“Most mountainous project”- Hualien Residence
Architects:Bjarke Ingels Group
Location:Hualien City, Taiwan (ROC)
Project name:Hualien Residence
Project Manager:Andrew Lo
Project Year:2018
Area:120000.0 m2
BIG’s “most mountainous project yet” has completed its first home outside of Hualien City on Taiwan’s East Coast. The striated vacation housing project, built to resemble “Taiwan’s spine of mountains to the west,” is being developed by the Taiwan Land Development Corporation as a dense new neighborhood that “preserves and enhances the beauty of the surrounding nature” and offers “an active and social lifestyle outside the city.”

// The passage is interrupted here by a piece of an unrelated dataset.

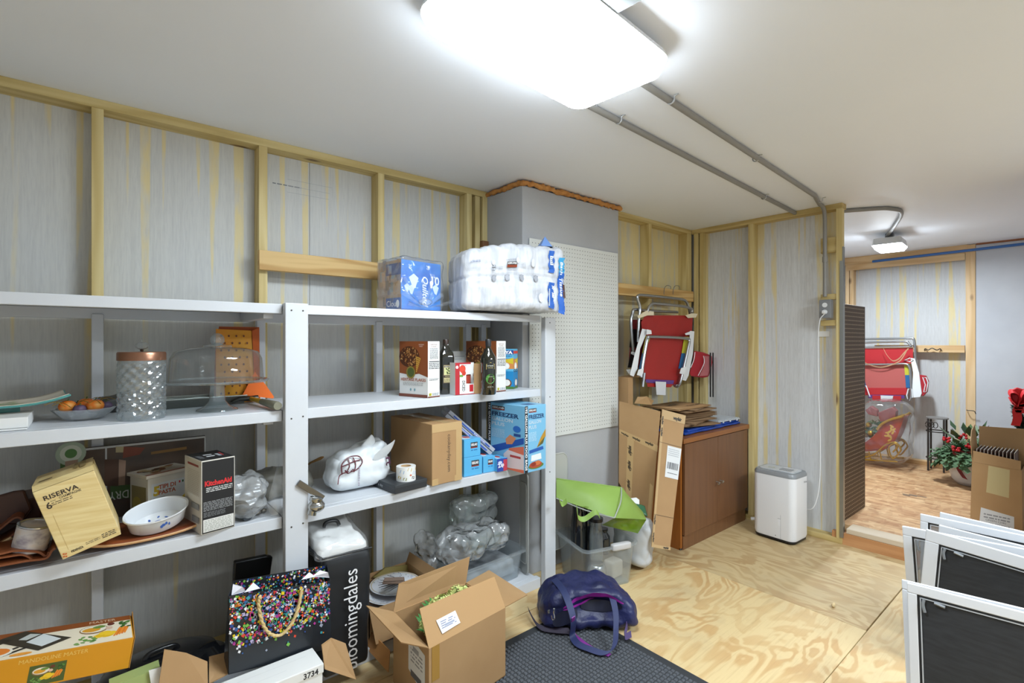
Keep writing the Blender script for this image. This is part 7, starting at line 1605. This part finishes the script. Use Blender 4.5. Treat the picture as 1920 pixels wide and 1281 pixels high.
# planter
XP = 4.95; pb_ = onZ(1805, 905, ZF); k = dep(pb_)/FPX; R_ = 38*k*.86
pt_ = T('planter', 'white round pot of evergreen sprays with red berries and a plaid bow', 'planter', (pb_.x-.05, pb_.y-.06, ZF)); cP = V((pb_.x+.1, pb_.y, ZF)); Hp = 62*k
G().lathe([(R_*.55, 0), (R_*.8, Hp*.15), (R_*1.0, Hp*.5), (R_*.98, Hp*.8), (R_*.9, Hp), (R_*.8, Hp), (R_*.82, Hp*.8), (0, Hp*.75)], 36).build('pot', mat('white ceramic pot', '#cfd0d4', .3), pt_, smooth=60)
g = G(); r = random.Random(8); top = Hp*1.05
for i in range(380):
    a_ = r.random()*6.28; el = r.uniform(-.3, 1.1); L = r.uniform(.11, .20)*(1.15 if el < .3 else .85); d = V((cos(a_)*cos(el), sin(a_)*cos(el), sin(el))); p0 = V((d.x*.08, d.y*.08, top-.02))
    prev = p0
    for sgm in range(5):
        t = (sgm+1)/5; q = p0+d*L*t+V((0, 0, -.10*t*t*(1-el*.6))); s = d.orthogonal().normalized()
        for kk in (-1, 1):
            sd = (d.cross(V((0, 0, 1)))*kk+d*.5).normalized()*.05*(1.1-t*.5); g.add([prev, (prev+q)/2+sd, q], [(0, 1, 2)])
        prev = q
g.build('evergreen_sprays', mat('evergreen', '#5f7d55', .7, col2='#3a5a3a', ns=9), pt_, kind='stuff')
g = G()
for i in range(26):
    a_ = r.random()*6.28; el = r.uniform(.2, 1.3); d = V((cos(a_)*cos(el), sin(a_)*cos(el), sin(el))); p0 = V((0, 0, top))+d*r.uniform(.12, .22); s = V((-sin(a_), cos(a_), .2)); t = (d+V((0, 0, .3))).normalized()
    g.add([p0, p0+t*.05+s*.03, p0+t*.11, p0+t*.05-s*.03], [(0, 1, 2, 3)])
g.build('broad_leaf', mat('dark magnolia leaf', '#2b4a38', .35, col2='#54703e', ns=5), pt_, kind='stuff')
for (du, dz) in ((-.06, .02), (.06, .02), (-.02, .14), (.15, .08), (-.12, .09), (.02, .06)):
    c = V((-.17-.05*(dz < .05), -du*1.2, top+dz)); g = G()
    for i in range(9): g.ball(c+V((r.uniform(-.02, .02), r.uniform(-.028, .028), r.uniform(-.02, .02))), .012, 8, 6)
    g.build('berry_cluster', mat('berry red', '#b01622', .25), pt_, smooth=70)
PLD = mat('plaid red', '#7d1424', .6, col2='#501018', ns=60)
g = G(); cb_ = V((-R_*1.0, .01, Hp*.93))
for sg in (-1, 1): g.ribbon(spline([cb_, cb_+V((-.02, sg*.05, .03)), cb_+V((-.02, sg*.085, .01)), cb_+V((-.01, sg*.05, -.02)), cb_], 5), (-.01, .0, .03), .004)
g.ribbon(spline([cb_, cb_+V((-.02, .05, -.05)), cb_+V((-.02, .06, -.12)), cb_+V((-.01, .02, -.20))], 5), (-.002, -.035, -.012), .004).ribbon(spline([cb_, cb_+V((-.02, -.06, .0)), cb_+V((-.01, -.12, -.01))], 5), (0, 0, .03), .004)
g.build('plaid_bow', PLD, pt_, smooth=50)
# tall carton with framed pieces
XK = 4.62
def fk(px, py, x=XK): return onX(px, py, x)
tc_ = [fk(1808, 990), fk(1912, 1012), fk(1914, 883), fk(1824, 867)]
ck = T('open_carton', 'tall kraft carton holding a row of framed panels by the far room doorway', 'carton', (XK+.15, tc_[0].y-.1, ZF))
q = [V((XK+(p.z-.5)*.0, p.y, p.z)) for p in tc_]; q[0] = V((XK, q[3].y+.012, ZF+.003)); q[1] = V((XK, q[2].y-.005, ZF+.003))
dx = V((.24, .0, 0)); g = G()
g.slab(q, (.004, 0, 0)); g.slab([q[0], q[0]+dx, q[3]+dx, q[3]], (0, .004, 0)).slab([q[1], q[1]+dx, q[2]+dx, q[2]], (0, -.004, 0)).slab([p+dx for p in q], (.004, 0, 0)); g.build('body', KRAFT, ck, world=True)
zt = q[3].z; fl1 = [q[3], q[2], q[2]+V((-.0, 0, .05)), q[3]+V((0, 0, .05))]
g = G().slab([q[3]+V((0, 0, .001)), q[2]+V((0, 0, .001)), V((XK+.01, q[2].y, zat(q[2], 866))), V((XK+.01, q[3].y, zat(q[3], 846)))], (.003, 0, 0)); g.build('flap', KRAFT, ck, world=True)
g = G().slab([q[3], q[3]+dx, V((XK+.24, q[3].y+.02, zat(q[3]+dx, 797))), V((XK+.12, q[3].y+.02, zat(q[3], 812))), V((XK, q[3].y+.01, zat(q[3], 828)))], (0, .004, 0)); g.build('flap', KRAFT, ck, world=True)
g = G().slab([q[3]+dx, q[2]+dx, V((XK+.26, q[2].y, zat(q[2]+dx, 806))), V((XK+.26, q[3].y-.0, zat(q[3]+dx, 800)))], (.004, 0, 0)); g.build('flap', KRAFT, ck, world=True)
for i in range(11):
    y = q[3].y-.015-i*(abs(q[3].y-q[2].y)-.03)/11
    g = G().box(XK+.02, y-.006, ZF+.02, XK+.22, y, zt+.085).build('framed_panel', mat('frame brown', '#5b4238', .5), world=True, label=['first', 'second', 'third', 'fourth', 'fifth', 'sixth', 'seventh', 'eighth', 'ninth', 'tenth', 'eleventh'][i]+' thin framed panel from the left in the tall kraft carton', cat='framed panel', group='framed panels in the tall carton')
    G().box(XK+.018, y-.003, ZF+.02, XK+.221, y-.001, zt+.092).build('white_edge', mat('frame white', '#c9c2ba', .5), g, world=True)
ik = Ink(lambda u, v, e: (q[0]*(1-u)+q[1]*u)*(1-v)+(q[3]*(1-u)+q[2]*u)*v+V((-e, 0, 0)))
ik.poly([(.30, .62), (.76, .60), (.78, .98), (.34, .99)], '#bfae80').poly([(.16, .08), (.86, .05), (.86, .36), (.20, .40)], '#d4d6d8').scribble(.26, .26, .78, .34, 2, '#8a8d92').scribble(.26, .14, .78, .22, 2, '#5a5d62', 5).text('GREEN CHRI', .30, .235, .025, '#6a6d72', width=.4); ik.build('printed_label', ck, world=True)
# wreath with red bow
XW = 5.4; pw = onX(1905, 790, XW)
wr = T('wreath', 'dark green wreath piece with big red velvet bow at the right edge', 'wreath', pw-V((0, 0, .12)))
RB = mat('red velvet', '#c8131c', .6)
for (a, bpts) in ((0, ((1905, 756), (1892, 742), (1891, 733), (1898, 731), (1907, 738), (1905, 756))), (1, ((1905, 755), (1895, 752), (1891, 745), (1900, 752))), (2, ((1907, 750), (1915, 733), (1926, 730), (1930, 745), (1908, 752)))):
    pts = spline([onX(x, y, XW-.03*(i % 2)) for i, (x, y) in enumerate(bpts)], 5); g = G(); g.ribbon(pts, V((-.09, -.02, -.02)), .004); g.build('bow_loop', RB, wr, world=True, smooth=60)
for pts_ in (((1905, 756), (1898, 770), (1899, 785), (1895, 798)), ((1908, 756), (1902, 765), (1905, 775))):
    g = G(); g.ribbon(spline([onX(x, y, XW-.02) for x, y in pts_], 6), V((-.0, -.05, .0)), .004); g.build('bow_tail', RB, wr, world=True, smooth=60)
g = G().slab([onX(x, y, XW-.05) for x, y in ((1890, 735), (1905, 727), (1925, 733), (1924, 752), (1908, 758), (1896, 753))], (.04, 0, 0)); g.build('bow_knot', RB, wr, world=True, bevel=.012, seg=3)
g = G(); r = random.Random(2)
for i in range(150):
    t = r.random(); q = onX(1906+10*t+r.uniform(-5, 5), 762+t*44, XW+.05); d = V((r.uniform(-.5, .5), r.uniform(-1, 1), r.uniform(-1, 1))).normalized(); s = d.orthogonal().normalized()*.012; g.add([q-d*.03, q+s, q+d*.04, q-s], [(0, 1, 2, 3)])
g.build('foliage', mat('dark fir', '#24352a', .6), wr, world=True, kind='stuff')
# blue bag and dark post at right edge
p = onX(1918, 975, 4.75); G().rbox(.12, .16, .16, .05, 20, lambda q, n: q+n*crumple(q, .02, 10, 3)).build('blue_bag', mat('bright blue plastic', '#1f7fd0', .35), loc=(4.99, p.y-.06, ZF), smooth=60, merge=True, label='bright blue plastic bag behind the window screens at the right edge', cat='bag')
# ================================================================== WINDOW SCREENS
SCW = mat('white aluminium frame', '#e2e4e8', .35); GK = mat('black spline', '#1d1f22', .6)
MS, nt, b = newmat('dark mesh'); n = noisen(nt, coords(nt, (90, 14, 90)), 1, 2); nt.links.new(ramp(nt, n, [(.3, '#26282b'), (.7, '#303236')]), b.inputs['Base Color']); b.inputs['Roughness'].default_value = .7
MSC, nt, b = newmat('see-through mesh'); b.inputs['Base Color'].default_value = hx('#8b9197'); b.inputs['Alpha'].default_value = .55; b.inputs['Roughness'].default_value = .5
def screen(label, TL, TR_, foot, fw, fh, opaque=True, latch=True):
    # TL/TR: top corners in space; foot: point on the floor under the left edge
    ux = (TR_-TL); W = ux.length; ux.normalize(); dn = (foot-TL); dn = (dn-ux*dn.dot(ux)); Hh = dn.length; dn.normalize(); n = ux.cross(dn).normalized()
    if n.x > 0: n = -n
    o = T('window_screen', label, 'window screen', foot, group='white framed window screens leaning at the lower right')
    M = Matrix.Translation(TL) @ Matrix((ux, dn, n)).transposed().to_4x4()
    th = .011
    g = G(); g.box(0, 0, -th, W, fh, 0, 0, M).box(0, Hh-fh, -th, W, Hh, 0, 0, M).box(0, fh, -th, fw, Hh-fh, 0, 0, M).box(W-fw, fh, -th, W, Hh-fh, 0, 0, M); g.build('frame', SCW, o, world=True, bevel=.003)
    g = G(); k = .005; g.box(fw, fh, -th+.002, W-fw, fh+k, -.001, 0, M).box(fw, fh, -th+.002, fw+k, Hh-fh, -.001, 0, M).box(fw, Hh-fh-k, -th+.002, W-fw, Hh-fh, -.001, 0, M).box(W-fw-k, fh, -th+.002, W-fw, Hh-fh, -.001, 0, M); g.build('gasket', GK, o, world=True)
    g = G(); e = k+.002; w2 = .004; g.box(fw+e, fh+e, -.004, W-fw-e, fh+e+w2, -.0015, 0, M).box(fw+e, fh+e, -.004, fw+e+w2, Hh-fh-e, -.0015, 0, M); g.build('inner_bead', mat('grey bead', '#b9bcc0', .4), o, world=True)
    g = G(); g.box(fw+k, fh+k, -.007, W-fw-k, Hh-fh-k, -.0065, 0, M); g.build('mesh', MS if opaque else MSC, o, world=True)
    if latch:
        g = G(); pts = [M @ V((fw+.02, fh+.012, .001)), M @ V((fw+.017, fh+.03, .003)), M @ V((fw+.022, fh+.055, .003))]; g.tube(spline(pts, 4), .005, 6); pts = [M @ V((fw+.05, fh+.013, .001)), M @ V((fw+.08, fh+.018, .003))]; g.tube(pts, .005, 6)
        g.build('pull_tab', mat('grey tab', '#8e9296', .35, .3), o, world=True, smooth=50)
    return o
def ftl(px, py, X): return onX(px, py, X)
def scr(label, X, tl, tr, fxo, fw, fh, opq=True, latch=True, bx=None):
    TL = onX(*tl, X); TR_ = onX(*tr, X); TR_ = TL+(TR_-TL)*1.0
    u = (TR_-TL).normalized(); TR_ = TL+u*.85
    foot = V((X-fxo, TL.y if bx is None else bx, .002)); return screen(label, TL, TR_, foot, fw, fh, opq, latch)
XA = 2.36
scr('nearest white framed dark window screen of the leaning group', XA, (1700, 1093), (1920, 1149), .06, .030, .034)
scr('white framed window screen directly behind the nearest one, only its edge showing', XA+.03, (1690, 1087), (1920, 1142), .07, .030, .034, latch=False, bx=onX(1690, 1087, XA+.03).y+.035)
scr('third white framed window screen, with wide frame and dark mesh', XA+.42, (1736, 993), (1920, 1046), -.03, .048, .05)
scr('window screen with clear mesh whose left corner sticks out farthest among the rear screens', XA+.47, (1691, 987), (1920, 1030), -.03, .034, .04, opq=False)
scr('window screen behind the wide framed one, second from the back', XA+.62, (1760, 985), (1920, 1025), -.02, .03, .04, latch=False)
scr('rearmost left window screen with its corner just above the others', XA+.68, (1725, 964), (1920, 1005), -.02, .03, .035, latch=False, opq=False)
scr('rearmost window screen whose top edge is highest of the group', XA+.74, (1762, 961), (1920, 998), -.02, .03, .035, latch=False)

The first model unit to complete, the 1000-square-meter home provides a first-hand look into life at the Hualien Residences with custom furniture designed by KiBiSi and an efficient layout shaped by the a distinct narrow floor plate covered in vegetation that plays into the development’s overarching “folding hill structure.”
“The Hualien Hills are a pragmatic utopian attempt at rural densification where the ecological qualities of nature aren’t consumed by the urban development, but rather extended and amplified. Where the Spaniards found ways to drill homes and cities into the porous rocks of the local mountains in Guadix, the Taiwanese are now building cityscapes of inhabited hillsides in Hualien,” said BIG founder Bjarke Ingels.
“On a backbone of efficient layouts and rational circulation, the undulating roofs of the buildings provide the neighborhood with a great variation in residence types and communal spaces,” adds the firm. “Inside, the apartments inherit attributes from the angled silhouettes to add an almost traditional vernacular feeling of attics and porches in the middle of the dense modern development.
“The landscape stripes run east-west to block glare and thermal exposure from the low-angle morning and evening sun. The form and orientation of the structure creates cool and comfortable microclimates at the pedestrian level. The landscaped roofs further mitigate heat gain to increase the comfort of the balconies and terraces, diminishing the energy loads for cooling.”